Saturday, April 28, 2018

In the Wake: On Blackness and Being Paperback – November 14, 2016 by Christina Sharpe (Duke University Press)



In the Wake stands at the thematic and methodological crossroads of Black literary, visual and queer studies and philosophy. Its evocations are so haunting and yet so seared into present/time, that they parallel Coltrane, part a complex and lush lyric/line that one can follow if focused, partly a brilliant engagement that’s operating just at the outer edges of one’s intellectual reach because of the ways in which it plays/with inherited forms that aren’t capacious enough to contain their subjects and expression. Like Coltrane, Sharpe plays and fractures form in the wake of Black life, insisted upon, as she puts it, in the face of imminent and immanent Black death and “in the residence time” inhabited by our ghosts and our Gods.
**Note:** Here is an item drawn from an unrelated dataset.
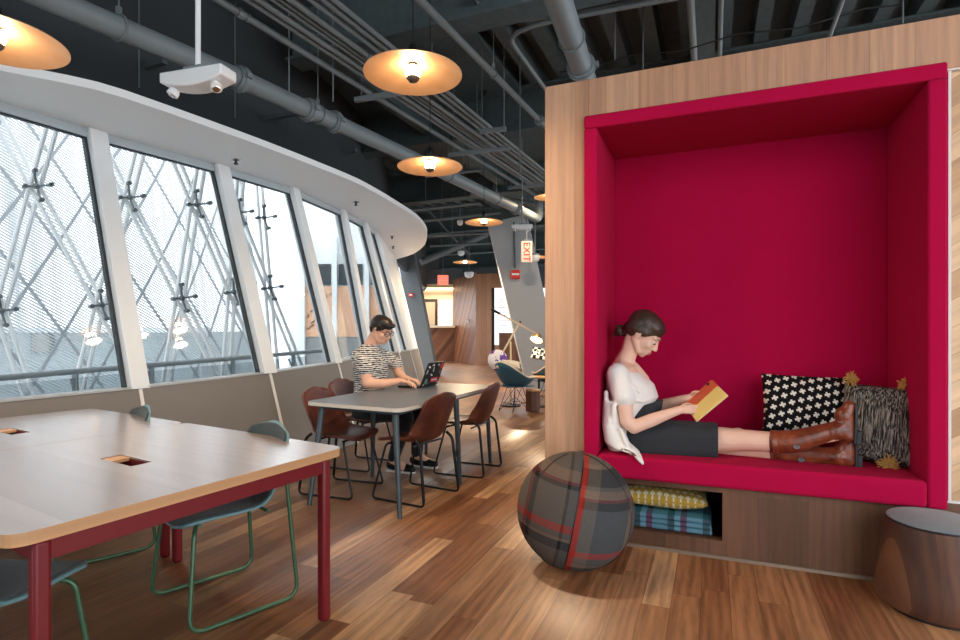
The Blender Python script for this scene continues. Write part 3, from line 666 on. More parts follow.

In the Wake makes path-breaking methodological interventions, arguing not for inter- or multi-disciplinarity, but asserting, rather, that “we must become undisciplined.” Sharpe addresses the making and unmaking of (narrative, memory-laden, cross-temporal) afterlives of enslavement marked by continuous and connected traumas and argues for a “new mode and method,” one she models to luminous effect. Sharpe’s curatorial practice is both so broad in Diasporic time and place and so precise in the rich and resonant tones of the archival notes she plays, that it both engages multiple (visual, performance, print, family) archives and moves past them to sit with the quotidian ruptures that were lodged but (so often) not logged. Sharpe’s thinking about “The Ship: the Trans* Atlantic” is a Diasporic and cross-disciplinary tour de force in a book that itself is a hallmark achievement. Sharpe manages to give voice to that which is beyond language, beyond border and nation, beyond human worth, beyond a grammar that can contain this expression. The work stuns in how it holds so many ideas and objects of analysis together with such eloquence and force.
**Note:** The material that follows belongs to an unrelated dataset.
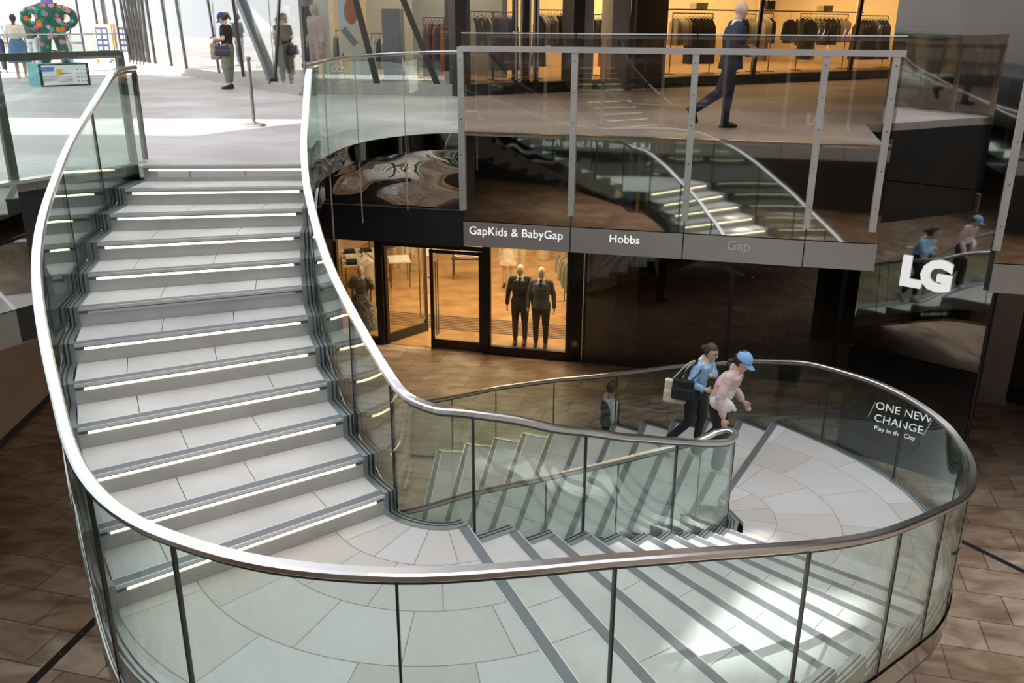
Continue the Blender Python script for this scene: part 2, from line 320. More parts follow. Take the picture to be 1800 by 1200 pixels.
# ------------------------------------------------------------------ floors
UF = V((.972, -.235)).normalized()
FA = V((-.71, 12.93)); FB = FA + UF*5.66
EDGE = [(-2.22, 9.85), (-2.2, 10.4), (-2.17, 10.95), (-2.08, 11.5), (-1.86, 12.1), (-1.5, 12.6), (-1.1, 12.87), (-.71, 12.93)]
EC = spline(EDGE, .12)
PL2 = V((-4.2, 10.0)); PL1 = V((-4.86, 8.78)); UL = (PL1-PL2).normalized(); PLE = PL2 + UL*7.5
OFA = V((-7.5, 1.6)); OFB = V((9.0, -2.3))            # line of the opposite screen, at the photographer's feet
GA = V((5.85, 10.62)); GB = GA + UF*8
main = [(-4.05, 9.69)] + [tuple(p) for p in [(-2.22, 9.79)]] + [tuple(p[:2]) for p in EC] + [tuple(FB), (5.6, 14.5), (6.9, 13.9), (9, 16.2), (14, 16), (60, 16), (60, 90), (-70, 90), (-70, 6), (PLE.x-.5, PLE.y-.2), tuple(PL1), tuple(PL2)]
b = MB(); b.prism(main, -.12, 0); obj('floor', b, 'street', kind='structure')
CLB = [V((-4.4, 13.82)), V((-.71, 12.93))]      # foot line of the mirror cladding
lowm = [(-4.05, 9.69), (-2.3, 9.79), tuple(CLB[0]), tuple(CLB[1]), tuple(FB)] + main[main.index(tuple(FB))+1:]
b = MB(); b.prism(lowm, -1.62, -.121); obj('floor', b, 'soffit', kind='structure')
b = MB(); b.prism([tuple(GA), tuple(GB), (30, 8), (30, 15.9), (9, 15.9), (7.5, 13.6), (7.3, 12.8)], -1.62, 0); obj('floor', b, 'soffit', kind='structure')
b = MB(); b.prism([tuple(OFA), tuple(OFB), (30, -3), (30, -14), (-30, -14), (-30, 1.6)], -1.62, 0); obj('floor', b, 'soffit', kind='structure')
b = MB(); b.prism([(-30, -14), (30, -14), (30, 30), (-30, 30)], ZF-.2, ZF); obj('floor', b, 'lower', kind='structure')
# ------------------------------------------------------------------ staircase
st = empty('staircase', (-.5, 5.0, ZF), 'curving pale stone staircase with lit risers winding down from the street to the lower floor', 'staircase')
st.location = (0, 0, 0)
def lerp(a, b, t): return (a[0]+(b[0]-a[0])*t, a[1]+(b[1]-a[1])*t)
def curve_between(C, a, b):
    ia = min(range(len(C)), key=lambda i: math.dist(C[i][:2], a)); ib = min(range(len(C)), key=lambda i: math.dist(C[i][:2], b))
    return [tuple(p[:2]) for p in C[ia+1:ib]]
def solid_piece(poly, z, th, name, mat, parent): bb = MB(); bb.prism(poly, z-th, z); return obj(name, bb, mat, parent)
def seg_off(a, b_, d):
    t = (V(b_)-V(a)).normalized(); n_ = V((t.y, -t.x)); return (tuple(V(a)+n_*d), tuple(V(b_)+n_*d))
for k in range(0, 34):
    z = -k*r; a, b_ = NI[k], NO[k]               # nosing line, inner to outer
    if k < 33: na, nb = NI[k+1], NO[k+1]
    else: na, nb = (a[0]-.3, a[1]+.1), (b_[0]-.4, b_[1]+.1)
    if k > 0 and k not in (12, 22):
        pa, pb = NI[k-1], NO[k-1]
        if True:
            poly = [pa, pb, b_, a]
            # stone tiles with fine joints across the tread
            L = math.dist(a, b_); cuts = [0, .33+.12*math.sin(k*2.1), .72+.1*math.cos(k*1.7), 1]
            t = MB()
            for i in range(3):
                u0, u1 = cuts[i]+(.0015 if i else 0), cuts[i+1]-(.0015 if i < 2 else 0)
                t.prism([lerp(pa, pb, u0), lerp(pa, pb, u1), lerp(a, b_, u1), lerp(a, b_, u0)], z-.02, z)
            tr = obj('tread', t, 'stone', st)
            bb = MB(); bb.prism(poly, z-.05, z-.0205); obj('tread_bed', bb, 'joint', tr)
    else: tr = st
    # sign of the downhill side
    dn = V(((na[0]+nb[0])/2-(a[0]+b_[0])/2, (na[1]+nb[1])/2-(a[1]+b_[1])/2)) if k not in (11, 21) else (V((.5, -.9)) if k == 11 else V((.8, .6)))
    t = (V(b_)-V(a)).normalized(); n_ = V((t.y, -t.x)); sg = 1 if n_.dot(dn) > 0 else -1
    f0 = seg_off(a, b_, -sg*.075); f1 = seg_off(a, b_, sg*.006)
    nm = MB(); nm.prism([f0[0], f0[1], f1[1], f1[0]], z-.03, z+.003)
    no = obj('nosing', nm, 'nosing', tr)
    for dd, ww in ((-.079, .007), (.004, .009)):
        g0 = seg_off(a, b_, sg*dd); g1 = seg_off(a, b_, sg*(dd+ww)); nl = MB(); nl.prism([g0[0], g0[1], g1[1], g1[0]], z-.02, z+.0045); obj('nosing_trim', nl, 'nosing_line', no)
    ri = seg_off(a, b_, -sg*.03); rj = seg_off(a, b_, -sg*.002)
    rb = MB(); rb.prism([ri[0], ri[1], rj[1], rj[0]], z-r-.02, z-.031)
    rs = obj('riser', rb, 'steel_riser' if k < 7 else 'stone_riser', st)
    # light strip let into the riser
    s0 = seg_off(lerp(a, b_, .035), lerp(a, b_, .965), -sg*.006); s1 = seg_off(lerp(a, b_, .035), lerp(a, b_, .965), sg*.004)
    lb = MB(); lb.prism([s0[0], s0[1], s1[1], s1[0]], z-.052, z-.031)
    obj('step_light', lb, 'strip_off' if k == 5 else 'strip', rs)
# landings
l1 = [NI[11], NO[11]] + curve_between(CO, NO[11], NO[12]) + [NO[12], NI[12]] + list(reversed(curve_between(CI, NI[11], NI[12])))
b = MB(); b.prism(l1, -12*r-.05, -12*r); obj('landing', b, 'ring1', st)
tip = [p[:2] for p in CI if math.dist(p[:2], (2.3, 8.4)) < .62]
l2 = [NI[21], NO[21]] + curve_between(CO, NO[21], NO[22]) + [NO[22], NI[22], (2.44, 8.7), (2.52, 8.42), (2.46, 8.2)]
b = MB(); b.prism(l2, -22*r-.05, -22*r); obj('landing', b, 'ring2', st)
# underside: stepped soffit boxes hidden by the side plates
ub = MB()
for k in range(1, 34):
    if k in (12, 22): continue
    z = -k*r; pa, pb, a, b_ = NI[k-1], NO[k-1], NI[k], NO[k]
    z0 = z-.30; tt = .06/max(.2, math.dist(lerp(pa, pb, .5), lerp(a, b_, .5)))
    ub.prism([pa, pb, lerp(b_, pb, tt), lerp(a, pa, tt)], [z0+r, z0+r, z0, z0], [z-.051]*4)
def shrink(poly, q, d):
    out = []
    for p in poly:
        v = V(q)-V(p[:2]); out.append(tuple(V(p[:2])+v.normalized()*d))
    return out
ub.prism(shrink(l1, (-.9, 4.7), .07), -12*r-.32, -12*r-.051); ub.prism(shrink(l2, (3.4, 8.7), .07), -22*r-.32, -22*r-.051)
obj('underside', ub, 'soffit', st)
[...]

Christina Sharpe accomplishes a rare thing: it is beautifully, lushly written academic prose that’s impeccably curated, deeply historical, and also both philosophically precise and evocative. This is a rare feat in a field that returns to her subject again and again because language and form are not expansive enough to hold (to invoke her term) the questions such an existential dilemma as Black diasporic wakefulness. Such a signal achievement will be read and taught widely.